* Listing *
----------

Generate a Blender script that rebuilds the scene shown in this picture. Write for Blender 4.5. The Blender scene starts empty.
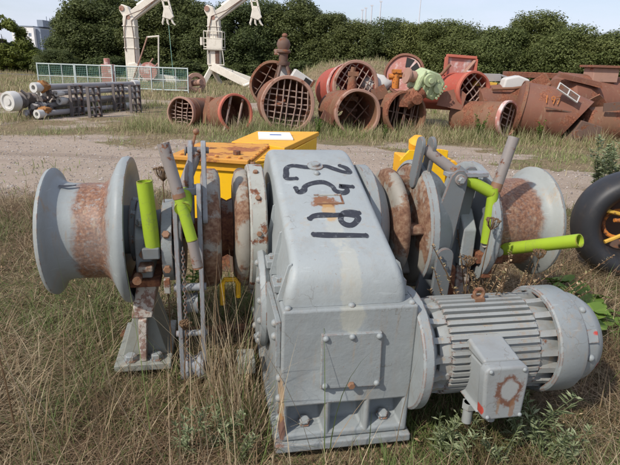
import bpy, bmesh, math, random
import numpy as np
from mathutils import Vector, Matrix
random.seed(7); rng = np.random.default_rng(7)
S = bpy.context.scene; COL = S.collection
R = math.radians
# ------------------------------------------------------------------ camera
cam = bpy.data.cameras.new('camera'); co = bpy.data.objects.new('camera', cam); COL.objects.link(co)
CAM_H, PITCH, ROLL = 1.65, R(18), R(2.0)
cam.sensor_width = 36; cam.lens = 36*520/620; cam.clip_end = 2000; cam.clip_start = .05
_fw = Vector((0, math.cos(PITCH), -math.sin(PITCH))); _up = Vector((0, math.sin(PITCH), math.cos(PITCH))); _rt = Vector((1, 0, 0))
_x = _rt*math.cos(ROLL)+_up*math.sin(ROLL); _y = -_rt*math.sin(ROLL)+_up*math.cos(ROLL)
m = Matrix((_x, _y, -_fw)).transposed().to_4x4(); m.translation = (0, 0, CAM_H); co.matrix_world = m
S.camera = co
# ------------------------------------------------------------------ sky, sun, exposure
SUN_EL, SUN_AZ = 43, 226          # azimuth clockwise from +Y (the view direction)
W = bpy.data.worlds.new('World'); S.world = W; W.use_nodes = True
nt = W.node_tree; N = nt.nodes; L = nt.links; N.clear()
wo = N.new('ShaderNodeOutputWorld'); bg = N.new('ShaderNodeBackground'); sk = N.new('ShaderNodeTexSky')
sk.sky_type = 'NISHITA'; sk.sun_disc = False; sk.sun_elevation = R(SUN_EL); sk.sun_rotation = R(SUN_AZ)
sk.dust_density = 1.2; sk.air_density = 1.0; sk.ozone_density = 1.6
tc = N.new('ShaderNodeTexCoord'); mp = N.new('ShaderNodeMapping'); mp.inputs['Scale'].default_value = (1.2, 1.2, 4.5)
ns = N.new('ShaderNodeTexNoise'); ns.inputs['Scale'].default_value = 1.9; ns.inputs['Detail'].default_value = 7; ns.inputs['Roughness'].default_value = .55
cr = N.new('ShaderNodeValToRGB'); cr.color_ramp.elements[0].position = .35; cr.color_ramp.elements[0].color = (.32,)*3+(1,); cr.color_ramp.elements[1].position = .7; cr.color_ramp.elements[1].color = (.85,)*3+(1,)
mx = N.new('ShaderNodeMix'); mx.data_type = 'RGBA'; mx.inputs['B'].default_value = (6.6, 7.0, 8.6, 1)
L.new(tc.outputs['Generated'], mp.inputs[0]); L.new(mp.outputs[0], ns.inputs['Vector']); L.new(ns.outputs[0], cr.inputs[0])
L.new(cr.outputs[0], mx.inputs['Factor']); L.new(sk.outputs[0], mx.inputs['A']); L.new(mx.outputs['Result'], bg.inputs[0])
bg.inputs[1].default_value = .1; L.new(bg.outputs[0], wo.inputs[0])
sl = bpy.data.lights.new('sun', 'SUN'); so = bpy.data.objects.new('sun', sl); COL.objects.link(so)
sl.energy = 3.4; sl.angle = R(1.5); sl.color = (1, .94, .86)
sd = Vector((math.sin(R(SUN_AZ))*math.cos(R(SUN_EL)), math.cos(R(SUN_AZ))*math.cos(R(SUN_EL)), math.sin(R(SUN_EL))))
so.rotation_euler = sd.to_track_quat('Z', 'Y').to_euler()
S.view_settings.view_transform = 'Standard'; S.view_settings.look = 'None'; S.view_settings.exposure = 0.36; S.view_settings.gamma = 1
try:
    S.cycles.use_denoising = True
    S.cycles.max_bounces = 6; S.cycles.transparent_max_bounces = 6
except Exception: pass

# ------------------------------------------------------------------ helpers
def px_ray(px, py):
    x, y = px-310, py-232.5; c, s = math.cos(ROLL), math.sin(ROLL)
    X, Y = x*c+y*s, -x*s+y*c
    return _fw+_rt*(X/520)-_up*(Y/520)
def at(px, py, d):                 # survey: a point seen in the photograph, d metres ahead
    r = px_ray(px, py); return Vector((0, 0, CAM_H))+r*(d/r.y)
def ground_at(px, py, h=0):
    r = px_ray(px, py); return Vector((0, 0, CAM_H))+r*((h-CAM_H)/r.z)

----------

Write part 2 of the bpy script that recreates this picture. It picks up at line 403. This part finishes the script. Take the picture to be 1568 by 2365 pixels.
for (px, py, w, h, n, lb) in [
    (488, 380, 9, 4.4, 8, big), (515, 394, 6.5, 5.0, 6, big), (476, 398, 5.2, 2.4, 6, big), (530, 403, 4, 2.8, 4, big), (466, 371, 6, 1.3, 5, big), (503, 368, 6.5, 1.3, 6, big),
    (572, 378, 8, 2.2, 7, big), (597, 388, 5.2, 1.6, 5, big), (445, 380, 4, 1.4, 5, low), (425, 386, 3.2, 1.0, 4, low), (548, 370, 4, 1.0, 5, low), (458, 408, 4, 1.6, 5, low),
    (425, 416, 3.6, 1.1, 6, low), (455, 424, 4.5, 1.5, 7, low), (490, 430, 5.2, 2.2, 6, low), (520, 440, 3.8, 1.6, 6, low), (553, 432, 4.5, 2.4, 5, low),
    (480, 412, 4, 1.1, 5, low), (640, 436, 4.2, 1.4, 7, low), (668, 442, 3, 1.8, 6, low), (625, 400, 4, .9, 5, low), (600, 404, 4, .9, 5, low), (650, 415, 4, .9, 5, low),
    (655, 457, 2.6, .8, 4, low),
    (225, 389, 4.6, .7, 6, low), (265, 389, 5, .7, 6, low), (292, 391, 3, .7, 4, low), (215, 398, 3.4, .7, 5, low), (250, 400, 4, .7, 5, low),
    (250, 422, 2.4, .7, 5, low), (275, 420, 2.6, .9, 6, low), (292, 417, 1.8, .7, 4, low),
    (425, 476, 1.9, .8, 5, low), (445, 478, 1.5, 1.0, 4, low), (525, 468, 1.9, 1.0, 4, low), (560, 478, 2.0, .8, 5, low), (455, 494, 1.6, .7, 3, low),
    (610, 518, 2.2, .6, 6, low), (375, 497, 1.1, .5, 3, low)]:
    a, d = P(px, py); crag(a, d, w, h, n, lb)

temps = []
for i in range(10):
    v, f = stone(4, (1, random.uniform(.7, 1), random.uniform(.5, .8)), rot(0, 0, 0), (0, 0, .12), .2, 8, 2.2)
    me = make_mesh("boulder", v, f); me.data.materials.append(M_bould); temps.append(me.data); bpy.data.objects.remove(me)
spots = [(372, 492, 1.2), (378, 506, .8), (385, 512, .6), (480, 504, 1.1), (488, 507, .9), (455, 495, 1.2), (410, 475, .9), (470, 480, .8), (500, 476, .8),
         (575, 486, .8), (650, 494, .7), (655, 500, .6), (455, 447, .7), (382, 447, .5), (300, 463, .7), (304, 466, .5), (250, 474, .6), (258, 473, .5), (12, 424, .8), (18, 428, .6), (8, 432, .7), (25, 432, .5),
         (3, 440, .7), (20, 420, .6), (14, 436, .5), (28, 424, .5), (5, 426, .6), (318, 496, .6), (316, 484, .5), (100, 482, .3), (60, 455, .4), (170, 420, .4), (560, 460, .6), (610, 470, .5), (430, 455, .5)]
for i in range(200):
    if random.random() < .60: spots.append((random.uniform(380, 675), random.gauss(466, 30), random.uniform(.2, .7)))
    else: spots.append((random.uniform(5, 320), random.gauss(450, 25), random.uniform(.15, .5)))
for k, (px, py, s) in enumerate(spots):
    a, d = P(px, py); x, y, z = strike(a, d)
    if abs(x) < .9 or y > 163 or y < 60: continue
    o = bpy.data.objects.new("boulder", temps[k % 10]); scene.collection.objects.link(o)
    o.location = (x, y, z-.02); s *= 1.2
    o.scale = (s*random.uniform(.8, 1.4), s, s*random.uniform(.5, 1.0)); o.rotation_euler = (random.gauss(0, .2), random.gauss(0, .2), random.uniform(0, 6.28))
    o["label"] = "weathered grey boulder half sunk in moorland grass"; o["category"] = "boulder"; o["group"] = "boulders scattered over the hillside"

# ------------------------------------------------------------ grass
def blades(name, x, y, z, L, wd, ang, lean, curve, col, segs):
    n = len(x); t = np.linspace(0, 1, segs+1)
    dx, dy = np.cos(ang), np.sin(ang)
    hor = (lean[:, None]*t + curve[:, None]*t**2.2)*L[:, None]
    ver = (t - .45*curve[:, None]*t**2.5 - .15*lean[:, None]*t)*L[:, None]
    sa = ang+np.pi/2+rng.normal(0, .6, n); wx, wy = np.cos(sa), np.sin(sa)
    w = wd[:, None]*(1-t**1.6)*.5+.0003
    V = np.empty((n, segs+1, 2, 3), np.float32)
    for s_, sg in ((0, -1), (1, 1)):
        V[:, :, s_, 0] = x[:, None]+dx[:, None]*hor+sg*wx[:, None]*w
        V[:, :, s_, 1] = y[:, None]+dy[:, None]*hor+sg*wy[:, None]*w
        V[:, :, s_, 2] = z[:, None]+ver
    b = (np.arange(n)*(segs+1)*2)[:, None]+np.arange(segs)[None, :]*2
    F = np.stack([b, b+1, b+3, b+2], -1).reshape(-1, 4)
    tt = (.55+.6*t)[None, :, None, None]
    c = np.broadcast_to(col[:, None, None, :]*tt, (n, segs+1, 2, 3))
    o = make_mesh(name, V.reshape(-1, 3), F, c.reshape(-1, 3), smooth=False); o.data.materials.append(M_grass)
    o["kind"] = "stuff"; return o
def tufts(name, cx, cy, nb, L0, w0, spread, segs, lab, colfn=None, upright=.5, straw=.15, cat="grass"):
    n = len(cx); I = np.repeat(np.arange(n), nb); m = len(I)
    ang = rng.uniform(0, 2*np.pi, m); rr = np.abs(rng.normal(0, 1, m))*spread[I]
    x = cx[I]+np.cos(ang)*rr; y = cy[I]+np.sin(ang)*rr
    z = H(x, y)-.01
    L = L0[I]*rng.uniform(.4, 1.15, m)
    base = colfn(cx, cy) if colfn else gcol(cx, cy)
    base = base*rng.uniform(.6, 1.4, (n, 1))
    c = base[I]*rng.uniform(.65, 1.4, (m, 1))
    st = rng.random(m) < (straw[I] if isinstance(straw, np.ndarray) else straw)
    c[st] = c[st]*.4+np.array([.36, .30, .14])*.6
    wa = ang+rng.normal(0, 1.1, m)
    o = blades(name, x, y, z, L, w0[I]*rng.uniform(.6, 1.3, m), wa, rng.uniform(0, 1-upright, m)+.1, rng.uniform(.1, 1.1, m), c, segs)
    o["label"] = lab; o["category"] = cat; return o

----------

* Exercise task *
Above are the records. Print exactly, and only, the lines from the line with "Write part 2" to the line with "a, d = P(px, py); crag(a, d, w, h, n, lb)", both inclusive.

* Answer to this problem *
Write part 2 of the bpy script that recreates this picture. It picks up at line 403. This part finishes the script. Take the picture to be 1568 by 2365 pixels.
for (px, py, w, h, n, lb) in [
    (488, 380, 9, 4.4, 8, big), (515, 394, 6.5, 5.0, 6, big), (476, 398, 5.2, 2.4, 6, big), (530, 403, 4, 2.8, 4, big), (466, 371, 6, 1.3, 5, big), (503, 368, 6.5, 1.3, 6, big),
    (572, 378, 8, 2.2, 7, big), (597, 388, 5.2, 1.6, 5, big), (445, 380, 4, 1.4, 5, low), (425, 386, 3.2, 1.0, 4, low), (548, 370, 4, 1.0, 5, low), (458, 408, 4, 1.6, 5, low),
    (425, 416, 3.6, 1.1, 6, low), (455, 424, 4.5, 1.5, 7, low), (490, 430, 5.2, 2.2, 6, low), (520, 440, 3.8, 1.6, 6, low), (553, 432, 4.5, 2.4, 5, low),
    (480, 412, 4, 1.1, 5, low), (640, 436, 4.2, 1.4, 7, low), (668, 442, 3, 1.8, 6, low), (625, 400, 4, .9, 5, low), (600, 404, 4, .9, 5, low), (650, 415, 4, .9, 5, low),
    (655, 457, 2.6, .8, 4, low),
    (225, 389, 4.6, .7, 6, low), (265, 389, 5, .7, 6, low), (292, 391, 3, .7, 4, low), (215, 398, 3.4, .7, 5, low), (250, 400, 4, .7, 5, low),
    (250, 422, 2.4, .7, 5, low), (275, 420, 2.6, .9, 6, low), (292, 417, 1.8, .7, 4, low),
    (425, 476, 1.9, .8, 5, low), (445, 478, 1.5, 1.0, 4, low), (525, 468, 1.9, 1.0, 4, low), (560, 478, 2.0, .8, 5, low), (455, 494, 1.6, .7, 3, low),
    (610, 518, 2.2, .6, 6, low), (375, 497, 1.1, .5, 3, low)]:
    a, d = P(px, py); crag(a, d, w, h, n, lb)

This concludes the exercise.